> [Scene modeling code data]
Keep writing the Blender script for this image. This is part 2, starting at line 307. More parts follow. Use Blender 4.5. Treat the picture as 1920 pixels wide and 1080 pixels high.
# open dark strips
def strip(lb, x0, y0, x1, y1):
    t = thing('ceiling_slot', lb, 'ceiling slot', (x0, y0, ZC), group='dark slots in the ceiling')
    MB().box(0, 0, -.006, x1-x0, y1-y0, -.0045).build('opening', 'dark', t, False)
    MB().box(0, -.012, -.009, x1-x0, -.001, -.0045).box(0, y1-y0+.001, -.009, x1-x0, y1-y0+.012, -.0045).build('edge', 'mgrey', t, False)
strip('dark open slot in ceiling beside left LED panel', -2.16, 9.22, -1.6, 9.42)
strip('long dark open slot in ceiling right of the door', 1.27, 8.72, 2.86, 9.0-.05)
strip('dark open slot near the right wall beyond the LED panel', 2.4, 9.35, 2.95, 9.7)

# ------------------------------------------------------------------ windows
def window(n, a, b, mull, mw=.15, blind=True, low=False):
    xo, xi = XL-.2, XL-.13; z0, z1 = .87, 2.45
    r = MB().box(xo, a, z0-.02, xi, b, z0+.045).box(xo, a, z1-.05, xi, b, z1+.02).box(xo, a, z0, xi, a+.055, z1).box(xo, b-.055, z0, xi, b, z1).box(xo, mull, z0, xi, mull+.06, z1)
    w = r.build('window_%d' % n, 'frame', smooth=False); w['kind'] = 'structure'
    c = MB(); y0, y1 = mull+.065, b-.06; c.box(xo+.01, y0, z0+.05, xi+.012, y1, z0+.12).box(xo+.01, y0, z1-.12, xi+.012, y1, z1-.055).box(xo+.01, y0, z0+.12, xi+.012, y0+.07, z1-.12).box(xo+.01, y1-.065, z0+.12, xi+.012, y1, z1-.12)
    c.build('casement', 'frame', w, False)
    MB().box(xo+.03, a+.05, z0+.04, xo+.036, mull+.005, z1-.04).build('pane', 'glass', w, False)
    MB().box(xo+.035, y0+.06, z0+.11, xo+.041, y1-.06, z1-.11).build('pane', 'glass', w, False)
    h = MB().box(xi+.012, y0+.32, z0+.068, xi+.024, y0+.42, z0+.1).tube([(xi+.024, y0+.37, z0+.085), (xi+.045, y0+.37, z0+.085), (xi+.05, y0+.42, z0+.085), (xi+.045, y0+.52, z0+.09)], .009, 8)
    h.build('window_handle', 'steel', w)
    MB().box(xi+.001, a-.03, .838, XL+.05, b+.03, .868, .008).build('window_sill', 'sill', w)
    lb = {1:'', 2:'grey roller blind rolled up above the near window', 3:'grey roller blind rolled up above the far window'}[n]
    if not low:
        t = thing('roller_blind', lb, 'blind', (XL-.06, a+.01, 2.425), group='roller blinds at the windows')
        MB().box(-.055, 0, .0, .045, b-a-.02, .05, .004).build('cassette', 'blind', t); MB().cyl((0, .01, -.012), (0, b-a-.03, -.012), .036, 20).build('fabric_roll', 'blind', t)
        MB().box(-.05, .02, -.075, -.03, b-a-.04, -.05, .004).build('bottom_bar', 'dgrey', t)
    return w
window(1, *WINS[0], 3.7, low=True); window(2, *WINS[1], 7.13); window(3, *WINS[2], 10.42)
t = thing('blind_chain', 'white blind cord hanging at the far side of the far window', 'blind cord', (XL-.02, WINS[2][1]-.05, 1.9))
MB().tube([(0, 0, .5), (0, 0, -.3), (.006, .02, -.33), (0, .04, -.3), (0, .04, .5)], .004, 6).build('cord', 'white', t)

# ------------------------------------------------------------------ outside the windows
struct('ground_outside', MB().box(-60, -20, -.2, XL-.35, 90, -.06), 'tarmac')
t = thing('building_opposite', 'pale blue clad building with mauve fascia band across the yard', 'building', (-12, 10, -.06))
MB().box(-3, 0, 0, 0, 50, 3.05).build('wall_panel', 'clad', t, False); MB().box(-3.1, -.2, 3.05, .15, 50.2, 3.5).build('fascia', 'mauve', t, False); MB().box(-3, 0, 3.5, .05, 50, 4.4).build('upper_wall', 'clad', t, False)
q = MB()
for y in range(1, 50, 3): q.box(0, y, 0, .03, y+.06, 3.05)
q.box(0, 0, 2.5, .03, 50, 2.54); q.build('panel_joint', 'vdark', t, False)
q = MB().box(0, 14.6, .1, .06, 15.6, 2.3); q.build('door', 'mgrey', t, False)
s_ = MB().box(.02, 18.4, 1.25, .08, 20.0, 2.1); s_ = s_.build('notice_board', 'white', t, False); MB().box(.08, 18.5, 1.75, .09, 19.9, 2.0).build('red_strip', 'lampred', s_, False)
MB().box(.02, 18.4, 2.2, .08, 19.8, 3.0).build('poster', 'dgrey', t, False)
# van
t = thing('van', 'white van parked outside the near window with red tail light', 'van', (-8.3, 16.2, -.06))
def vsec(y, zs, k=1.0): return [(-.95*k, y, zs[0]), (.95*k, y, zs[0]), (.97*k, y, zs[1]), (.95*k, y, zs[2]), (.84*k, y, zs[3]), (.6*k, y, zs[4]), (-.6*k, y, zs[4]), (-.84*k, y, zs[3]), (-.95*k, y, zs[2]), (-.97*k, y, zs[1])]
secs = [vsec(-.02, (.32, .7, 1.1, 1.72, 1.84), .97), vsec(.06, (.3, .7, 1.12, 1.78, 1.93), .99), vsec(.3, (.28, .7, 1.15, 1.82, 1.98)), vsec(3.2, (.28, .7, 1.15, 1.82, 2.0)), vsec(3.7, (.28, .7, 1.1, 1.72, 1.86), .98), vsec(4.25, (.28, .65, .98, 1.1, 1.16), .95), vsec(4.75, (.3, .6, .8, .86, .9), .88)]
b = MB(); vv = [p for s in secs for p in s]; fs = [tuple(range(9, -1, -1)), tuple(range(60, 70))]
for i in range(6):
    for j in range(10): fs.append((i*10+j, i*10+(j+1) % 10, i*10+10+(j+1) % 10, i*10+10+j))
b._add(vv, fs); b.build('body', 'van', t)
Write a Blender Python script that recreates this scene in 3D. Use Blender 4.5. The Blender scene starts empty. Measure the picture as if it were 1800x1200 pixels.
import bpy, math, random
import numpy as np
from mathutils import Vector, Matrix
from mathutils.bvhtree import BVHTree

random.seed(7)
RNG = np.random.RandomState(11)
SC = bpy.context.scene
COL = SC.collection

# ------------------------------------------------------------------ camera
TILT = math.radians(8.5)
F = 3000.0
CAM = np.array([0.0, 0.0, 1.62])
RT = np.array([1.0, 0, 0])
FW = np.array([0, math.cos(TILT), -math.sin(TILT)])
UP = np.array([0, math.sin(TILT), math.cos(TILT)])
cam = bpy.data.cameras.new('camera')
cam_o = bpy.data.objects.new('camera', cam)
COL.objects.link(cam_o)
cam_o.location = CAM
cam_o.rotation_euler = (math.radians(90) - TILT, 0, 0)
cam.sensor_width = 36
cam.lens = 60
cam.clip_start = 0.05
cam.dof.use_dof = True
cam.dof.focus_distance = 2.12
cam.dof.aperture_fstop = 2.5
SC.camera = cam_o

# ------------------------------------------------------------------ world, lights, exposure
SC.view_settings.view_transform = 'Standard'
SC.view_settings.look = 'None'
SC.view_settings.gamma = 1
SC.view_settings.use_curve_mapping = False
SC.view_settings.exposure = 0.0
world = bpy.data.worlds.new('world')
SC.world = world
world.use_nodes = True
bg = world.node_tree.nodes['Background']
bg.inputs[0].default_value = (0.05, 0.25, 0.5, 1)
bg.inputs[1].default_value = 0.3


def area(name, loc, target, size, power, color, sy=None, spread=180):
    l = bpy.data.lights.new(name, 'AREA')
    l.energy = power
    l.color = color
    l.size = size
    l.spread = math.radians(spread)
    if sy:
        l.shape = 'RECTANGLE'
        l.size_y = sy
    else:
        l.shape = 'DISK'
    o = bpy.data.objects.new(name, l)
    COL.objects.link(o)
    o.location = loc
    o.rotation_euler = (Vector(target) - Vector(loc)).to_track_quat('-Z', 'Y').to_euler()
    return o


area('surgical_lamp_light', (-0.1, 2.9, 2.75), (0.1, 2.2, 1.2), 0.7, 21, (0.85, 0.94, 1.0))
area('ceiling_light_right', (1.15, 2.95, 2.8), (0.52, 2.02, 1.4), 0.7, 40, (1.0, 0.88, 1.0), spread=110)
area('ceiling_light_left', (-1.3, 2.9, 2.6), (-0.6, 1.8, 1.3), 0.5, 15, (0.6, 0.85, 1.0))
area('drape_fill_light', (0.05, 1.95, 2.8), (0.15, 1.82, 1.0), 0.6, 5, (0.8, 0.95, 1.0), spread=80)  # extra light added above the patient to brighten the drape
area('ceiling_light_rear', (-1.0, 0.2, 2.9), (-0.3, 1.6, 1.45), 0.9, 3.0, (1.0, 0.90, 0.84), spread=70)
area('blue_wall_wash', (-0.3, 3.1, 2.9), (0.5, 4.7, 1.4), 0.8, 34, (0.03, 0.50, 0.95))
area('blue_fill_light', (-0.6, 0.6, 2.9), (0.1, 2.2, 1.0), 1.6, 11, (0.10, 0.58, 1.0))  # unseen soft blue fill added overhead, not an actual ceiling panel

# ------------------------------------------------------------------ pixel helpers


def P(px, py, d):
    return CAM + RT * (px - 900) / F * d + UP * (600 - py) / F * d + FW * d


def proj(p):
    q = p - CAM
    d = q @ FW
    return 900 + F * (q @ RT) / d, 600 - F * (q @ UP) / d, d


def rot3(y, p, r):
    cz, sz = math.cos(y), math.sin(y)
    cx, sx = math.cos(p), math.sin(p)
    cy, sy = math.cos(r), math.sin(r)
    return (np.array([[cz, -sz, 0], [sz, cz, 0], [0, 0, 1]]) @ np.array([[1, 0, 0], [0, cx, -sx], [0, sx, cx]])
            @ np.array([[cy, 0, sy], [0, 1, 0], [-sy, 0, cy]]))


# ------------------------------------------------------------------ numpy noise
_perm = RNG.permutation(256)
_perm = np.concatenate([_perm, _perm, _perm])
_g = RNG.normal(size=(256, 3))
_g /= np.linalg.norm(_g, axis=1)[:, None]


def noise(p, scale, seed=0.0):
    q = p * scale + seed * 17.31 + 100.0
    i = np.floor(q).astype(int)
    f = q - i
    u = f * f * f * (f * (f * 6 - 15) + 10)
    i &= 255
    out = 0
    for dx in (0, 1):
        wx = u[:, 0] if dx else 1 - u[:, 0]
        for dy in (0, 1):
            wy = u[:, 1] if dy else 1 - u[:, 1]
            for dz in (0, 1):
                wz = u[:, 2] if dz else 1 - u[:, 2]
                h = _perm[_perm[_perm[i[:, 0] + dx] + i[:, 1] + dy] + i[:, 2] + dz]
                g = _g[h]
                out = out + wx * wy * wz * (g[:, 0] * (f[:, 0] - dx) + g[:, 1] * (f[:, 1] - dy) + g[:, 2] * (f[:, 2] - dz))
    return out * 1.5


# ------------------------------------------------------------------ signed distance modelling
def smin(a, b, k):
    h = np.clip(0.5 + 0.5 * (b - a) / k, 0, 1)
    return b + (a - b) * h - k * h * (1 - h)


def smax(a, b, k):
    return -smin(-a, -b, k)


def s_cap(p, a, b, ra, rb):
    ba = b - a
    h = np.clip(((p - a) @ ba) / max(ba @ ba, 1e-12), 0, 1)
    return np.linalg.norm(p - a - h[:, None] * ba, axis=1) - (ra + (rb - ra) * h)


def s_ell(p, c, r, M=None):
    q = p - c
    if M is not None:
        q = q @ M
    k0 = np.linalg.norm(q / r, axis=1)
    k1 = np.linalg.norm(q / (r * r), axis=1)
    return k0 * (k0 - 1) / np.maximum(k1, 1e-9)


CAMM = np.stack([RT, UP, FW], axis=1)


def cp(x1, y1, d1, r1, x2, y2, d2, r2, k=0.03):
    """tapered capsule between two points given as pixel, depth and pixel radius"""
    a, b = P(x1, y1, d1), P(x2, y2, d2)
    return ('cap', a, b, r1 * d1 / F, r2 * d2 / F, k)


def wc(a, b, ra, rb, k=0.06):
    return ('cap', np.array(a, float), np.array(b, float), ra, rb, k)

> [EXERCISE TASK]
Your task is to extract exactly the lines starting at the line with "Write a Blender" and ending at the line with "from mathutils.bvhtree import BVHTree", including both ends, and no other lines.

> [SOLUTION FOR THIS EXERCISE]
Write a Blender Python script that recreates this scene in 3D. Use Blender 4.5. The Blender scene starts empty. Measure the picture as if it were 1800x1200 pixels.
import bpy, math, random
import numpy as np
from mathutils import Vector, Matrix
from mathutils.bvhtree import BVHTree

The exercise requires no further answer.